Даже если его природный скептический ум и оспаривал тогда эти радужные заблуждения, он простодушно вверял себя их власти, не принимая в расчёт ни реальный возраст, ни изменявшие ему силы. Это был его Час, данный для того, чтобы насытить себя иллюзорным ощущением возвращённой свободы.
Не было надзирателей, не били отбой в кусок рельса у вахты. За дверью хаты хозяйка ругала за что-то детей; в окна вплывали волны горячего воздуха позднего украинского лета. И, Господи, какое открывается раздолье для мыслей, когда нам чудится, что исторические беды имеют конец!

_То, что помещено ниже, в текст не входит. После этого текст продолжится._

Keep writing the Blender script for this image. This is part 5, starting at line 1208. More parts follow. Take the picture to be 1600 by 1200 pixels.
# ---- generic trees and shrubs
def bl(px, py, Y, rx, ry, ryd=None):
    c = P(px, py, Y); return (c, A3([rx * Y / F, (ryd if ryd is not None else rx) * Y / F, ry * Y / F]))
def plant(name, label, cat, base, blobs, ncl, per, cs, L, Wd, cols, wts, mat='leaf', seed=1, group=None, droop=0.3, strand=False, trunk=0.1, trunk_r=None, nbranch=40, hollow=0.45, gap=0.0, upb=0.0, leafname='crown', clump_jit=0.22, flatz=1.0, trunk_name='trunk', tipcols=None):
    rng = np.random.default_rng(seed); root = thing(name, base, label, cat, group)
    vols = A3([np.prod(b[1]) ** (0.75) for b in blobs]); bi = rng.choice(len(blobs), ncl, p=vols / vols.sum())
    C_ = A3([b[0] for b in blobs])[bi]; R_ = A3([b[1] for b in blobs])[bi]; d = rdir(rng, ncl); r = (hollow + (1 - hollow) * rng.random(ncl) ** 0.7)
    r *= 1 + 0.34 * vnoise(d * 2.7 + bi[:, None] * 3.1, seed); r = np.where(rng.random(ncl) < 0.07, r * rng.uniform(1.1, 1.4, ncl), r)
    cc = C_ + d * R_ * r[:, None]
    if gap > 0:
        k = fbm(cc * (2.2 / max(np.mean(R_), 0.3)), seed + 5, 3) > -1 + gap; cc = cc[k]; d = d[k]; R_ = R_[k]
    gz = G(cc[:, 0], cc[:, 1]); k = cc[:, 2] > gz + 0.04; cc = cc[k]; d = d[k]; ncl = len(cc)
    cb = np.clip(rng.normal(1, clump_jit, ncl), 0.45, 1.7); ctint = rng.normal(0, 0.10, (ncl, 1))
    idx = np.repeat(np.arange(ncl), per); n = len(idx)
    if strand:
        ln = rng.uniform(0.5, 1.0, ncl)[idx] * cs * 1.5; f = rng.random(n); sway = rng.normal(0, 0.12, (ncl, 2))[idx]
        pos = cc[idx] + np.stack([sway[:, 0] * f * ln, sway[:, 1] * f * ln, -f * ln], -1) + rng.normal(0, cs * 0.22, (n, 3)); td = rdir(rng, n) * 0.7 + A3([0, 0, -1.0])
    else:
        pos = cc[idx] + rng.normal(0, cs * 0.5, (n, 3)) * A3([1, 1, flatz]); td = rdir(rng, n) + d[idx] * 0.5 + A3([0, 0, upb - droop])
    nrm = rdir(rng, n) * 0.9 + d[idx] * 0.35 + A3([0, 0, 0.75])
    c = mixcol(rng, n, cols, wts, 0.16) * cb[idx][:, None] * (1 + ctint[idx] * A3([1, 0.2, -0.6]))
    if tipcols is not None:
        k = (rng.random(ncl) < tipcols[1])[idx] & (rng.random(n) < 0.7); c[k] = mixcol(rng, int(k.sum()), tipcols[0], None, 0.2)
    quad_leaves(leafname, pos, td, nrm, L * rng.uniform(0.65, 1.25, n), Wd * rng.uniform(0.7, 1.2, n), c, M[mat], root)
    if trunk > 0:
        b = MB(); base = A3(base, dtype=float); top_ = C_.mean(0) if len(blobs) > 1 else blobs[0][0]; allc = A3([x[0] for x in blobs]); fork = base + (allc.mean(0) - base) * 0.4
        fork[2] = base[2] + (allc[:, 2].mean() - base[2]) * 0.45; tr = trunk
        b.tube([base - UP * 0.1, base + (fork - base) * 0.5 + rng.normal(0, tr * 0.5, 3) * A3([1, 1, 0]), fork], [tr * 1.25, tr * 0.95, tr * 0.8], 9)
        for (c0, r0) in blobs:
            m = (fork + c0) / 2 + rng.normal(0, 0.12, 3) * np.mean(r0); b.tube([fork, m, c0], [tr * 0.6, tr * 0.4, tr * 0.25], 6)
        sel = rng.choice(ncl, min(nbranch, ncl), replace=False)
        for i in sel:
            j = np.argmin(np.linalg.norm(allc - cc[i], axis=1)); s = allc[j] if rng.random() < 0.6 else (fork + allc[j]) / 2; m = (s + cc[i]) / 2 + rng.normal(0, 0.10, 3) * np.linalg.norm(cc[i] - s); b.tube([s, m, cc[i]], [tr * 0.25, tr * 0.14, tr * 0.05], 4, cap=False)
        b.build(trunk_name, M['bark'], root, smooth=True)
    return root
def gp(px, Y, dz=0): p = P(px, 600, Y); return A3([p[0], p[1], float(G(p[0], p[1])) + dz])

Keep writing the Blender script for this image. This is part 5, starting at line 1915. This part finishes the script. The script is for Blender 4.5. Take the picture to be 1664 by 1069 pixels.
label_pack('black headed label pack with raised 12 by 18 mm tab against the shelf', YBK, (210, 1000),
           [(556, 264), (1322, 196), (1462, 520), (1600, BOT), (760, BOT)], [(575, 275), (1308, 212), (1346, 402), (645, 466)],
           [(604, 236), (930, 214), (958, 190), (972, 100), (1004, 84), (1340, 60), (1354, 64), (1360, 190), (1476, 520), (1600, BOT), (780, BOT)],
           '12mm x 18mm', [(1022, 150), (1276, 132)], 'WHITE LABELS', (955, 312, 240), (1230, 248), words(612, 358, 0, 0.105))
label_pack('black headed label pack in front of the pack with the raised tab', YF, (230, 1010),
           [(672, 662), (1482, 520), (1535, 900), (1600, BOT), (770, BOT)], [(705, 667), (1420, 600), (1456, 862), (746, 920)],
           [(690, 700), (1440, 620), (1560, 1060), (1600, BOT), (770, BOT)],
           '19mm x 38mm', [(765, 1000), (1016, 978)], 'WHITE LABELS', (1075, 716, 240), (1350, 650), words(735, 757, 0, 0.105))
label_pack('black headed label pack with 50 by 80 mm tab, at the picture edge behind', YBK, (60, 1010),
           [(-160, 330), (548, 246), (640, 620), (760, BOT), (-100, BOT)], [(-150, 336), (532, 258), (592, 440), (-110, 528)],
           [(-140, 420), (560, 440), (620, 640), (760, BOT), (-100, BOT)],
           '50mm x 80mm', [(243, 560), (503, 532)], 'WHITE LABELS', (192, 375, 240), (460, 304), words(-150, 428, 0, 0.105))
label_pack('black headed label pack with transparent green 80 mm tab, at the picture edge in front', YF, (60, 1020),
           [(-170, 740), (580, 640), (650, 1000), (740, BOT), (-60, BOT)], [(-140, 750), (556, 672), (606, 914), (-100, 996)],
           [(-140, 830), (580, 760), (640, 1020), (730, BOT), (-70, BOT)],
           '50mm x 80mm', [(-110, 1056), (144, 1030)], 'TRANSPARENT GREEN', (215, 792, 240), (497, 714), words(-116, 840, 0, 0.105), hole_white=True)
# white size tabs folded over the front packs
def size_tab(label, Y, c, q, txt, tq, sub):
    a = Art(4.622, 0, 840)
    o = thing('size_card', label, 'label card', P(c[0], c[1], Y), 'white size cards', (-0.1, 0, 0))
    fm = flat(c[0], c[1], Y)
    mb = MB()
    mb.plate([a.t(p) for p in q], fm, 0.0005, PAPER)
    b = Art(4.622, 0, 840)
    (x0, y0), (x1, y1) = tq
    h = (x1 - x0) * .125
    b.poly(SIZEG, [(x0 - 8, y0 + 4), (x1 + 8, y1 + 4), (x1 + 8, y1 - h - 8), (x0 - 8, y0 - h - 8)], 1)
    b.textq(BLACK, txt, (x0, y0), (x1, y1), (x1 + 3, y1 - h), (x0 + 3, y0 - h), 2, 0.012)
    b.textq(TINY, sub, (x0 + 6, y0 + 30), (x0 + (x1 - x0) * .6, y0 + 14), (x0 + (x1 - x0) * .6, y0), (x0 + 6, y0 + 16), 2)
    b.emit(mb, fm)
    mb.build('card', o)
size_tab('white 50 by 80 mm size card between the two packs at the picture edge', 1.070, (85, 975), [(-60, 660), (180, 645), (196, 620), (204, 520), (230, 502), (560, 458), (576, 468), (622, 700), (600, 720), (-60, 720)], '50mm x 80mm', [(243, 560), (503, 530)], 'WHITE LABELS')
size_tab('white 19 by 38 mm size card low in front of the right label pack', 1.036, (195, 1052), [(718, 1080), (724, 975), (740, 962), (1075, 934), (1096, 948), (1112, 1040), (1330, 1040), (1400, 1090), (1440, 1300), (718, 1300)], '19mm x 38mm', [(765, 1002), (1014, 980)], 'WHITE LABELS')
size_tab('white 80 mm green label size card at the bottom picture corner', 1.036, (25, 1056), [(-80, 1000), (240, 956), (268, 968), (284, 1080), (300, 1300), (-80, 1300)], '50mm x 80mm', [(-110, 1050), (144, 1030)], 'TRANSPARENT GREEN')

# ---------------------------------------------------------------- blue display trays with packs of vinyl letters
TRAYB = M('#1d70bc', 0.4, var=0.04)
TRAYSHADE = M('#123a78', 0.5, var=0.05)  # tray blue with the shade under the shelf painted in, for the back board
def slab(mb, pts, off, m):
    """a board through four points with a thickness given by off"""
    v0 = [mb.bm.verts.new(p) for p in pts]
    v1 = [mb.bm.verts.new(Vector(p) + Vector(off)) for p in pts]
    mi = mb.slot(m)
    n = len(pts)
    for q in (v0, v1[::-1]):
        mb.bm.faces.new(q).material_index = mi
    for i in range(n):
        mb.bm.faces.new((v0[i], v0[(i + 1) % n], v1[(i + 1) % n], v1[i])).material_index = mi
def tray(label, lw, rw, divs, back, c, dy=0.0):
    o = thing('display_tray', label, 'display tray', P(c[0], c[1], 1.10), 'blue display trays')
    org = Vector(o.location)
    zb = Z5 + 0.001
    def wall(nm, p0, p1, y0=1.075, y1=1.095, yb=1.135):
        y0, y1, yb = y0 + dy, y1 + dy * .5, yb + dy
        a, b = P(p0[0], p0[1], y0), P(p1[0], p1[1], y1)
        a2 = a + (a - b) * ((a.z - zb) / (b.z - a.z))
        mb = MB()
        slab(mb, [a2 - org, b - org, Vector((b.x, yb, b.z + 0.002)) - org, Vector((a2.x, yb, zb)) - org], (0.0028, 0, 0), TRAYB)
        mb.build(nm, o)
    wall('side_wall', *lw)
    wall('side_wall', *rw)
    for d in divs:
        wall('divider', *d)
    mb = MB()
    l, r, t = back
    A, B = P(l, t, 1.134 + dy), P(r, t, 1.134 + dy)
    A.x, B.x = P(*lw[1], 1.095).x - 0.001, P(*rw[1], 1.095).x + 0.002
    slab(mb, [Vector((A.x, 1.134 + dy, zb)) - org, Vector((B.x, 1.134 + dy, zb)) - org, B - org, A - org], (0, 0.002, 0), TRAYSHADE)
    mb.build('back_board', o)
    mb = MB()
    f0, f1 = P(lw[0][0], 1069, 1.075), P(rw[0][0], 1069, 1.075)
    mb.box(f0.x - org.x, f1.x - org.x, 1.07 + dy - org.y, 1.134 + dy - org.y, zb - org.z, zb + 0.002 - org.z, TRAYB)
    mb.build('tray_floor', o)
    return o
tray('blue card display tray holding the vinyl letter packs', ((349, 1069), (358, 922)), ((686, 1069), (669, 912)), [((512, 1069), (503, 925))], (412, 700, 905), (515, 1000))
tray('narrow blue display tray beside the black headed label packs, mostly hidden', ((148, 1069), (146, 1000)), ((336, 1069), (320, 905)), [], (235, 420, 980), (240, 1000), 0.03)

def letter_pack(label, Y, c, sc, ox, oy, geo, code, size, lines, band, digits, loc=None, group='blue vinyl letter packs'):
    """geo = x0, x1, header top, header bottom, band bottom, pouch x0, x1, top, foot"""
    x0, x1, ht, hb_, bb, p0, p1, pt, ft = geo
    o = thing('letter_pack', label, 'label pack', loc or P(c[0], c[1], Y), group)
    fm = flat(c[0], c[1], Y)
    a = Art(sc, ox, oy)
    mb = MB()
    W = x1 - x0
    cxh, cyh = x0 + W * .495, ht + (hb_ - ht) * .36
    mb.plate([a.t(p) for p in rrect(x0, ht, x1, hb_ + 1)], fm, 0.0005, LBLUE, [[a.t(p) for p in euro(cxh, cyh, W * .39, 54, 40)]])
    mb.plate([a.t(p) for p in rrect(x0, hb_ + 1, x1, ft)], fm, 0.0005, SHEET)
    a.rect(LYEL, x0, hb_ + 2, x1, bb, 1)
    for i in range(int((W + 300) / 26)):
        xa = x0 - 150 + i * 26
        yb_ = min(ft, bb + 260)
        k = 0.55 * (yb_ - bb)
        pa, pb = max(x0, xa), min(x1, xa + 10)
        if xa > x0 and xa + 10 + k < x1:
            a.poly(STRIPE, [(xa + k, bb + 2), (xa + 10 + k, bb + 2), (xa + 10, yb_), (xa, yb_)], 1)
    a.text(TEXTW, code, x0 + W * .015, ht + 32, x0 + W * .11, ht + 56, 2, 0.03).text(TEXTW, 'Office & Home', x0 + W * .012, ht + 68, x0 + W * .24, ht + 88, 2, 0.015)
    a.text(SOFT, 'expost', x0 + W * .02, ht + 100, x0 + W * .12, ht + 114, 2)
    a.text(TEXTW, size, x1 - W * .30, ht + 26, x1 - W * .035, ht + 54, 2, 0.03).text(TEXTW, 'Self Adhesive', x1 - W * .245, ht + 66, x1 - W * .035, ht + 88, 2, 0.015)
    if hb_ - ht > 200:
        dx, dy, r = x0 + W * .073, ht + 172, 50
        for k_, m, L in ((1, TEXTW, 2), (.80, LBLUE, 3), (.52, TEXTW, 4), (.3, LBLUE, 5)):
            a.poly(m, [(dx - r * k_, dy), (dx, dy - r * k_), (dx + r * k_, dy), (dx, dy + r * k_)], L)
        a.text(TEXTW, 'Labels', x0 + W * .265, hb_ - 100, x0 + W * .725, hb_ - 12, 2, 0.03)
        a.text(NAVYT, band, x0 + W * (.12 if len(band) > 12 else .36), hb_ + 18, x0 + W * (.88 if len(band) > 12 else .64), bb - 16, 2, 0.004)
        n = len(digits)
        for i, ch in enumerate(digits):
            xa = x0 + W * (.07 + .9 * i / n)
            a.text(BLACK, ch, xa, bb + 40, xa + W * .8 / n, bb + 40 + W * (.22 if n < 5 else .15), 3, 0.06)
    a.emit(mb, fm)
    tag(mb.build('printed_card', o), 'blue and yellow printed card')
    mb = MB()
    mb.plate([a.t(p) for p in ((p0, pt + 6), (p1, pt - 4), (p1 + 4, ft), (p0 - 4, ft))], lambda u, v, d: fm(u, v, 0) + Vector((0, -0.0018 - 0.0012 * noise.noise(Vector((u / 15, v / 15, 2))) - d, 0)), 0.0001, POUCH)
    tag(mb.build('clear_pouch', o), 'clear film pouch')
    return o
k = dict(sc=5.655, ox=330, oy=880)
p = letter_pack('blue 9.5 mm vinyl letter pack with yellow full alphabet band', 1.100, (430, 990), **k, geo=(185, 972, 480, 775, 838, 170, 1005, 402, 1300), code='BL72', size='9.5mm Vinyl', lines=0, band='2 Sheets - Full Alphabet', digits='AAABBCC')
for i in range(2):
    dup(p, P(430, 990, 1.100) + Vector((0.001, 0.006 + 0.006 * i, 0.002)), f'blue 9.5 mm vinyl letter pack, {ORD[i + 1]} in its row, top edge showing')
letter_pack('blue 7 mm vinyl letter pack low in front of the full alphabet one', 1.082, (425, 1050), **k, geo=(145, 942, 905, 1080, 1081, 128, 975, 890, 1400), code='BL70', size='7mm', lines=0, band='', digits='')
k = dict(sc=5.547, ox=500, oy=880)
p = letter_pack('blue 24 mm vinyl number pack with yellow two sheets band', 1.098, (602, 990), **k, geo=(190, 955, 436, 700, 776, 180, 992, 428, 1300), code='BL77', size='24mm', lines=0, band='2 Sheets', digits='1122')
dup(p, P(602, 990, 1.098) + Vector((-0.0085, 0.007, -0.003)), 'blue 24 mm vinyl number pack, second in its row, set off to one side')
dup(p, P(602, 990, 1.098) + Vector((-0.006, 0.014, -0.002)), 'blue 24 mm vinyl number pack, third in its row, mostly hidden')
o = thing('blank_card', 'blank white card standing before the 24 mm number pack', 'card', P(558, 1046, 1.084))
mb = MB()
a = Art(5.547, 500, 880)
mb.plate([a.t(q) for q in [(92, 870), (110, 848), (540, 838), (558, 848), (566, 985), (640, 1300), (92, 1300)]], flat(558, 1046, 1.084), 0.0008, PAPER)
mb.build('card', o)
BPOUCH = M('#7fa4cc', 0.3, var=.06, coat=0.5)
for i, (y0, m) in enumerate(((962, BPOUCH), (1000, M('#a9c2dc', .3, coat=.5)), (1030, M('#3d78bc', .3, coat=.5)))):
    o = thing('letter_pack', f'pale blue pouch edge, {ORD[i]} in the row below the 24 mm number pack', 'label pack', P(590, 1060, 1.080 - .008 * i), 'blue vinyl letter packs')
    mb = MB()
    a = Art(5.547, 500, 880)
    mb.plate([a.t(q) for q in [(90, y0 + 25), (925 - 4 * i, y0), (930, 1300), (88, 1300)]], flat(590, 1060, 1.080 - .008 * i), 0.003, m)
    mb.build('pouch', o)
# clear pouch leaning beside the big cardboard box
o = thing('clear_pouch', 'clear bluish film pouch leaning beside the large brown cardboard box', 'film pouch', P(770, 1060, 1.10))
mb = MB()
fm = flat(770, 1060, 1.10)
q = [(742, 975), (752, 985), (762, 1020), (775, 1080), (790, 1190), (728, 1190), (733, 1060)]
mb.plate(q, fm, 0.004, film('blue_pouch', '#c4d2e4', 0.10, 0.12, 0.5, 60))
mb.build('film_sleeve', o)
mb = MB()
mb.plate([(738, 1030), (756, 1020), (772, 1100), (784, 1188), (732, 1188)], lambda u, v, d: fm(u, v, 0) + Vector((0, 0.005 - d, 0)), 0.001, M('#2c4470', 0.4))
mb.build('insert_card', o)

Александр Осипович рассказывал об Абезьском лагере особого режима, где он подружился с философом Л. П. Карсавиным, с Н. Н. Пуниным и поэтом Ярославом Смеляковым. Много лет спустя я прочла замечательные воспоминания А. А. Ванеева об этой поре – «Последняя кафедра Карсавина». Там упоминается и А. О. Гавронский. И тогда, в Весёлом Куте, при первой встрече на воле, Александр Осипович говорил о таинстве чисел, о Шопенгауэре, философии которого я не знала. Он останавливался, спрашивал: «Понимаешь?» Я с чистой совестью отвечала: «Да», безбоязненно добавляя что-то своё в развитие темы.